## What is needed
Quote, verbatim, all material below, without pictures.
────
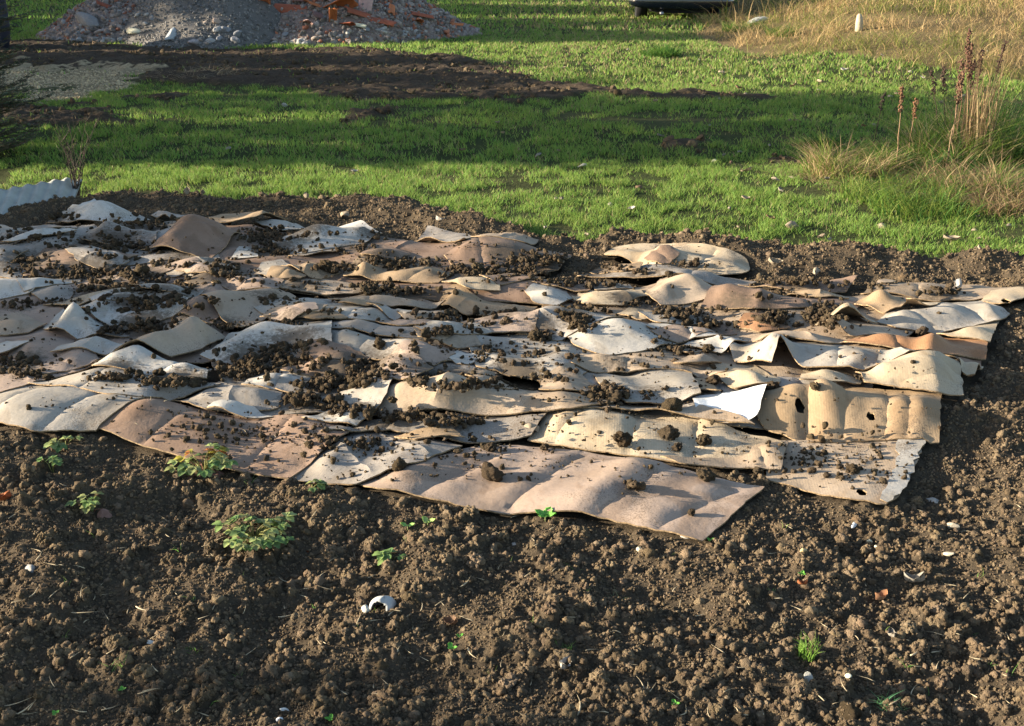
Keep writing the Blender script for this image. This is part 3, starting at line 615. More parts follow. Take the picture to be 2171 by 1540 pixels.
S('brown sheet rising to two peaks near the centre', 'kraft', [(920, 638), (965, 611), (1013, 634), (1080, 640), (1140, 648), (1129, 670), (990, 664)], r=[(935, 632, 968, 618, .07, .07, 1), (1000, 640, 1110, 650, .04, .06)], g=1.0, n=.005)
S('sunlit tan sheet left of the two peaked brown one', 'tan', [(700, 634), (780, 622), (880, 628), (940, 640), (880, 655), (760, 650)], r=[(740, 634, 880, 638, .03, .07)], g=1.04, n=.01)
S('pale sheet bowed over a small dark mouth, right of the two peaked brown one', 'white', [(1112, 628), (1144, 604), (1198, 612), (1218, 635), (1184, 656), (1130, 650)], r=[(1130, 622, 1185, 622, .07, .08)], g=1.0, n=.004, st=0)
S('broad tan hump with a clod on top, right of the bowed pale sheet', 'cream', [(1212, 640), (1227, 616), (1290, 610), (1358, 613), (1376, 634), (1318, 658), (1245, 656)], r=[(1235, 628, 1340, 626, .055, .1)], g=1.0, n=.006, st=0)
S('grey tan dune shaped sheet with a creased crest, right of the centre', 'tan', [(1369, 640), (1400, 598), (1452, 582), (1500, 595), (1530, 625), (1500, 645), (1400, 655)], r=[(1390, 622, 1450, 596, .07, .09), (1452, 596, 1500, 636, .03, .06)], g=1.02, n=.005, st=0)
S('wide reddish brown sheet with a straight fold at the right', 'brown', [(1488, 656), (1529, 612), (1614, 628), (1700, 634), (1815, 638), (1815, 660), (1700, 664), (1600, 668)], r=[(1530, 628, 1700, 645, .04, .09), (1612, 640, 1600, 664, .02, .02)], g=1.02, n=.006, st=1)
S('kraft sheet folded back on itself over a dark hollow at the right', 'kraft', [(1810, 650), (1836, 624), (1875, 618), (1918, 642), (1930, 668), (1873, 674)], k=[(1815, 645, .05, .06), (1868, 625, .05, .05)], r=[(1840, 655, 1915, 665, .03, .05)], g=1.0, n=.004)
# fifth row
S('narrow tan strip behind the sunlit hump at the left of the centre', 'tan', [(570, 606), (690, 596), (813, 604), (812, 620), (700, 622), (590, 618)], r=[(600, 610, 800, 610, .035, .06)], g=1.05, n=.006)
S('orange tan sheet with two sharp peaks behind the centre', 'kraft', [(726, 590), (769, 549), (831, 563), (889, 560), (960, 586), (930, 610), (830, 602)], r=[(745, 585, 772, 562, .09, .08, 1), (840, 580, 900, 572, .06, .08)], g=1.0, n=.005)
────
## Solution to this exercise
Keep writing the Blender script for this image. This is part 3, starting at line 615. More parts follow. Take the picture to be 2171 by 1540 pixels.
S('brown sheet rising to two peaks near the centre', 'kraft', [(920, 638), (965, 611), (1013, 634), (1080, 640), (1140, 648), (1129, 670), (990, 664)], r=[(935, 632, 968, 618, .07, .07, 1), (1000, 640, 1110, 650, .04, .06)], g=1.0, n=.005)
S('sunlit tan sheet left of the two peaked brown one', 'tan', [(700, 634), (780, 622), (880, 628), (940, 640), (880, 655), (760, 650)], r=[(740, 634, 880, 638, .03, .07)], g=1.04, n=.01)
S('pale sheet bowed over a small dark mouth, right of the two peaked brown one', 'white', [(1112, 628), (1144, 604), (1198, 612), (1218, 635), (1184, 656), (1130, 650)], r=[(1130, 622, 1185, 622, .07, .08)], g=1.0, n=.004, st=0)
S('broad tan hump with a clod on top, right of the bowed pale sheet', 'cream', [(1212, 640), (1227, 616), (1290, 610), (1358, 613), (1376, 634), (1318, 658), (1245, 656)], r=[(1235, 628, 1340, 626, .055, .1)], g=1.0, n=.006, st=0)
S('grey tan dune shaped sheet with a creased crest, right of the centre', 'tan', [(1369, 640), (1400, 598), (1452, 582), (1500, 595), (1530, 625), (1500, 645), (1400, 655)], r=[(1390, 622, 1450, 596, .07, .09), (1452, 596, 1500, 636, .03, .06)], g=1.02, n=.005, st=0)
S('wide reddish brown sheet with a straight fold at the right', 'brown', [(1488, 656), (1529, 612), (1614, 628), (1700, 634), (1815, 638), (1815, 660), (1700, 664), (1600, 668)], r=[(1530, 628, 1700, 645, .04, .09), (1612, 640, 1600, 664, .02, .02)], g=1.02, n=.006, st=1)
S('kraft sheet folded back on itself over a dark hollow at the right', 'kraft', [(1810, 650), (1836, 624), (1875, 618), (1918, 642), (1930, 668), (1873, 674)], k=[(1815, 645, .05, .06), (1868, 625, .05, .05)], r=[(1840, 655, 1915, 665, .03, .05)], g=1.0, n=.004)
# fifth row
S('narrow tan strip behind the sunlit hump at the left of the centre', 'tan', [(570, 606), (690, 596), (813, 604), (812, 620), (700, 622), (590, 618)], r=[(600, 610, 800, 610, .035, .06)], g=1.05, n=.006)
S('orange tan sheet with two sharp peaks behind the centre', 'kraft', [(726, 590), (769, 549), (831, 563), (889, 560), (960, 586), (930, 610), (830, 602)], r=[(745, 585, 772, 562, .09, .08, 1), (840, 580, 900, 572, .06, .08)], g=1.0, n=.005)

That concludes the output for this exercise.